Dugaan Penyalahgunaan Kebijakan
Abdul Azis menegaskan, sejak 1986 kawasan hutan tidak pernah dikukuhkan sesuai dengan Pasal 14 Undang-Undang Kehutanan. Hal ini mengakibatkan masyarakat dituduh sebagai perambah atau penduduk ilegal di tanah yang telah dihuni mereka sebelum TNTN ditetapkan.
Penunjukan kawasan hutan TNTN pada 2004 dan 2009 meliputi lebih dari 80 ribu hektare, tanpa terlebih dahulu menetapkan batas yang jelas. Bahkan, kawasan tersebut sebelumnya dikelola oleh perusahaan sejak tahun 1970-an.
Dampak Kebijakan Terhadap Masyarakat
Perwakilan Aliansi Mahasiswa dan Masyarakat Pelalawan, Wandri Simbolon, menyampaikan bahwa kebijakan TNTN berdampak langsung kepada tujuh desa yang dihuni sekitar 50 ribu jiwa. Ia menambahkan, keberadaan satuan tugas penertiban menimbulkan ketakutan, bahkan mengarah pada dugaan kekerasan terhadap anak-anak.

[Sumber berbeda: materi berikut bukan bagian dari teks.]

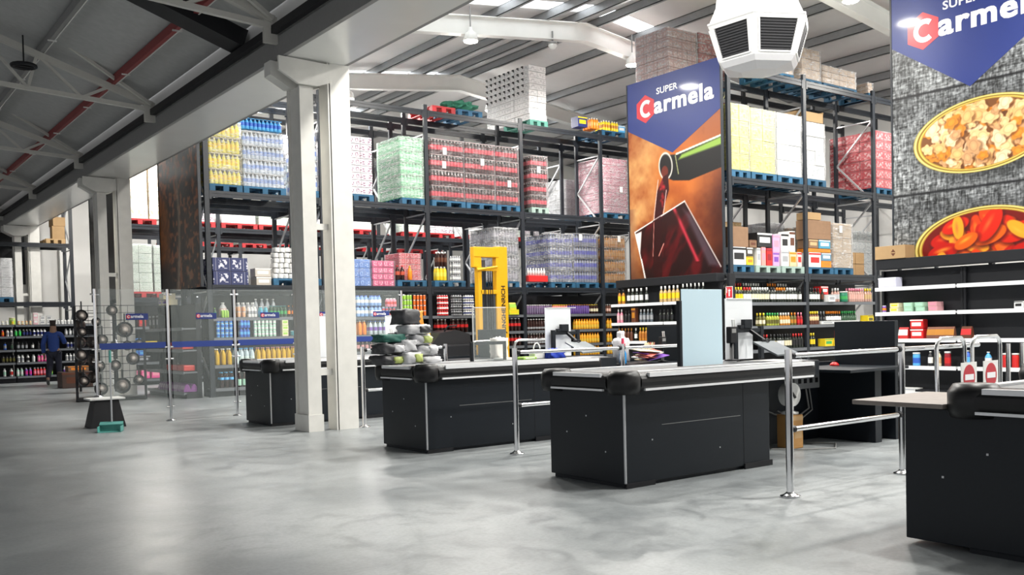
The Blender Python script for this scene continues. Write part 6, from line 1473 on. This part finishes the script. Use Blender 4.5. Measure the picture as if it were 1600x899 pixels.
loft([ring8(R8, zt-.05), ring8(R8+.02, zt-.04), ring8(R8+.02, zt-.01), ring8(R8-.02, zt), ring8(.70, zt+.22), ring8(.66, 6.5), ring8(.66, 8.0)], cap1=True).build('duct', WP_, t)
for k in range(6):
    a0, a1 = Vector(ring8(.64, 5.32)[k]), Vector(ring8(.64, 5.32)[(k+1) % 6]); b0, b1 = Vector(ring8(R8, zt-.05)[k]), Vector(ring8(R8, zt-.05)[(k+1) % 6])
    def P(u, v): return (a0.lerp(a1, u)).lerp(b0.lerp(b1, u), v)
    nrm = (a1-a0).cross(b0-a0).normalized()
    b = MB(); q = [P(.13, .10)+nrm*.004, P(.87, .10)+nrm*.004, P(.87, .90)+nrm*.004, P(.13, .90)+nrm*.004]; b.add(q, [(0, 1, 2, 3)])
    g = b.build('grille', BLACK, t); b = MB()
    for j in range(11):
        v = .13+j*.07; b.bar(P(.13, v)+nrm*.012, P(.87, v)+nrm*.012, .02, .008, up=nrm)
    b.build('louvre', pm('louvre_dark', (.035, .035, .04), .5), g)
    b = MB()
    for e0, e1 in (((.11, .08), (.89, .08)), ((.11, .92), (.89, .92)), ((.11, .08), (.11, .92)), ((.89, .08), (.89, .92))): b.bar(P(*e0)+nrm*.012, P(*e1)+nrm*.012, .022, .022, up=nrm)
    b.build('grille_frame', WP_, t)

# ================================================================ PERSON walking away at the far left
def skin(name, pts, edges, mats, parent=None, loc=(0, 0, 0), rz=0, root=0, sub=3):
    me = bpy.data.meshes.new(name); me.from_pydata([p[:3] for p in pts], edges, []); o = bpy.data.objects.new(name, me); COL.objects.link(o)
    m = o.modifiers.new('s', 'SKIN'); m.use_smooth_shade = True
    for i, p in enumerate(pts):
        sv = me.skin_vertices[0].data[i]; sv.radius = (p[3], p[4] if len(p) > 4 else p[3]); sv.use_root = (i == root)
    s = o.modifiers.new('u', 'SUBSURF'); s.levels = sub; s.render_levels = sub
    dg = bpy.context.evaluated_depsgraph_get(); m2 = bpy.data.meshes.new_from_object(o.evaluated_get(dg)); bpy.data.objects.remove(o)
    m2.materials.clear(); m2.materials.append(mats); [setattr(p, 'use_smooth', True) for p in m2.polygons]
    o = bpy.data.objects.new(name, m2); COL.objects.link(o); o.location = loc; o.rotation_euler = (0, 0, rz)
    if parent: o.parent = parent
    return o
SKN = pm('skin_tone', (.30, .17, .11), .5)
# local frame: walks towards +y, x to its right
PT = [(0, 0, .96, .13, .11), (0, .01, 1.10, .12, .10), (0, .01, 1.28, .15, .11), (0, .0, 1.43, .10, .08), (0, .01, 1.50, .07, .07), (0, .02, 1.60, .085, .10), (0, .02, 1.71, .08, .095),
      (.19, 0, 1.42, .055), (.27, .05, 1.17, .045), (.20, .22, 1.27, .038), (.17, .27, 1.33, .03),
      (-.19, 0, 1.42, .055), (-.26, -.02, 1.14, .045), (-.26, .06, .90, .035), (-.255, .08, .82, .028),
      (.10, .0, .88, .09), (.11, .03, .50, .06), (.12, -.02, .10, .045), (.12, .12, .035, .038),
      (-.10, .0, .88, .09), (-.11, .0, .50, .06), (-.12, -.30, .22, .045), (-.12, -.26, .09, .035),
      (.15, .32, 1.39, .012), (.19, .32, 1.38, .011), (-.25, .11, .74, .012), (-.27, .09, .73, .012), (-.24, .13, .77, .011)]
ED = [(0, 1), (1, 2), (2, 3), (3, 4), (4, 5), (5, 6), (3, 7), (7, 8), (8, 9), (9, 10), (3, 11), (11, 12), (12, 13), (13, 14), (0, 15), (15, 16), (16, 17), (17, 18), (0, 19), (19, 20), (20, 21), (21, 22), (10, 23), (10, 24), (14, 25), (14, 26), (14, 27)]
PLOC = (5.32, 27.95, .0); PRZ = -.35
person = skin('person', PT, ED, SKN, loc=PLOC, rz=PRZ)
tag(person, 'person in blue jacket and dark trousers walking away past the far shelving', 'person')
def G(pts, d): return [tuple(p[:3])+tuple(r+d for r in p[3:]) for p in pts]
jp = G([PT[0], PT[1], PT[2], PT[3], PT[7], PT[8], PT[9], PT[11], PT[12], PT[13]], .022); jp[0] = (0, 0, .84, .17, .145); jp.append((0, .0, 1.50, .08, .08))
skin('jacket', jp, [(0, 1), (1, 2), (2, 3), (3, 10), (3, 4), (4, 5), (5, 6), (3, 7), (7, 8), (8, 9)], pm('jacket_blue', (.015, .05, .24), .7, noise=.15), person)
skin('trousers', [(0, 0, .95, .135, .115)]+G(PT[15:18], .022)+G(PT[19:22], .022), [(0, 1), (1, 2), (2, 3), (0, 4), (4, 5), (5, 6)], pm('trousers_navy', (.012, .014, .03), .8), person)
skin('hair', [(0, .0, 1.715, .078, .09), (0, .0, 1.76, .045, .055), (0, -.03, 1.63, .072, .06)], [(0, 1), (0, 2)], pm('hair_dark', (.03, .02, .015), .7), person)
skin('shoe', [(.12, -.04, .05, .045), (.12, .06, .045, .045), (.12, .17, .035, .035)], [(0, 1), (1, 2)], pm('shoe_black', (.02, .02, .02), .5), person)
skin('shoe', [(-.12, -.33, .20, .045), (-.12, -.28, .11, .045), (-.12, -.25, .04, .035)], [(0, 1), (1, 2)], pm('shoe_sole', (.10, .10, .10), .6), person)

Wandri menolak rencana relokasi, karena dapat menghancurkan rumah, sekolah, dan tempat ibadah yang telah ada selama puluhan tahun. “Ada kasus di mana anak SD dicekik aparat dengan alasan bercanda,” ujarnya.

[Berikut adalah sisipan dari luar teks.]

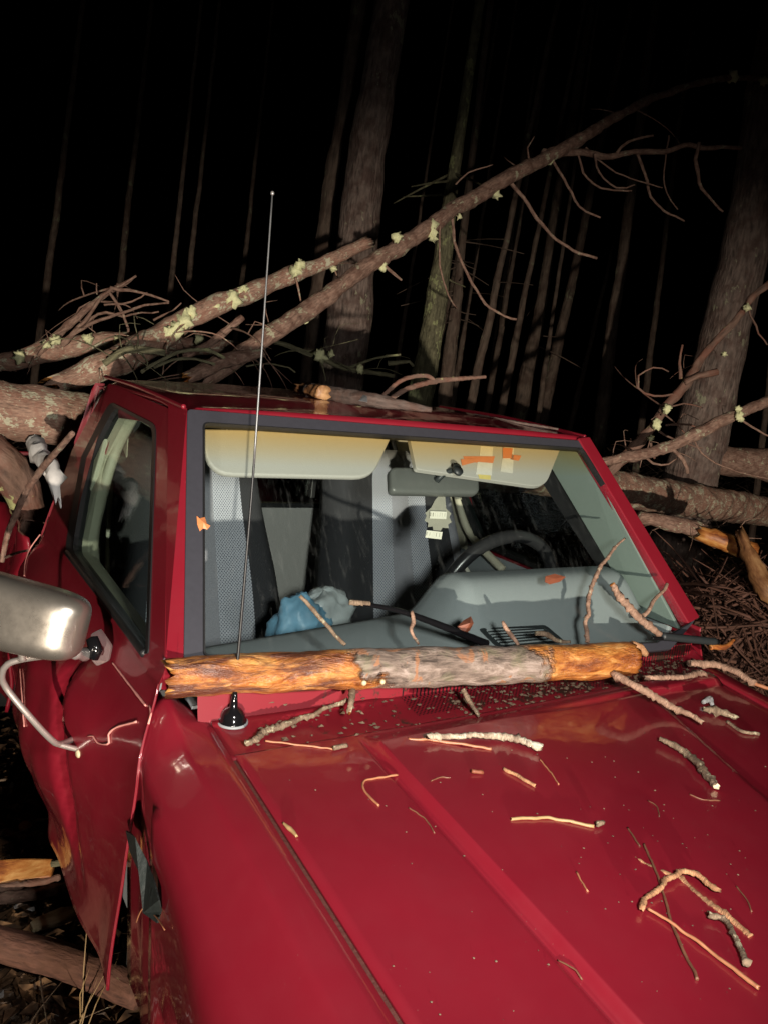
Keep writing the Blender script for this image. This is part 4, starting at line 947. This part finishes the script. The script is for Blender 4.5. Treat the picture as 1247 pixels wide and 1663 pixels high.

Kerugian Ekonomi yang Signifikan
Pembatasan aktivitas warga melalui pemasangan portal dan larangan menanam, menurut Wandri, memperburuk keadaan ekonomi masyarakat. Kerugian akibat kebijakan tersebut diperkirakan mencapai Rp708 miliar, terutama dari utang KUR, leasing, dan pajak yang tidak bisa dibayar oleh warga.
Kontroversi di Indragiri Hulu
Keluhan serupa juga diajukan oleh Forum Desa Korban Tata Kelola Hutan di Indragiri Hulu. Ketua forum, Irwantoni, mengungkapkan bahwa desanya yang sudah ada sejak sebelum kemerdekaan tiba-tiba ditetapkan sebagai kawasan Hutan Produksi Konversi (HPK) berdasarkan SK 903/2016.
Kehadiran masyarakat yang berdemo di DPR menunjukkan pentingnya dialog antara pemerintah dan warga untuk menyelesaikan permasalahan ini. Upaya cepat dan adil diperlukan untuk menghindari pelanggaran HAM yang lebih lanjut.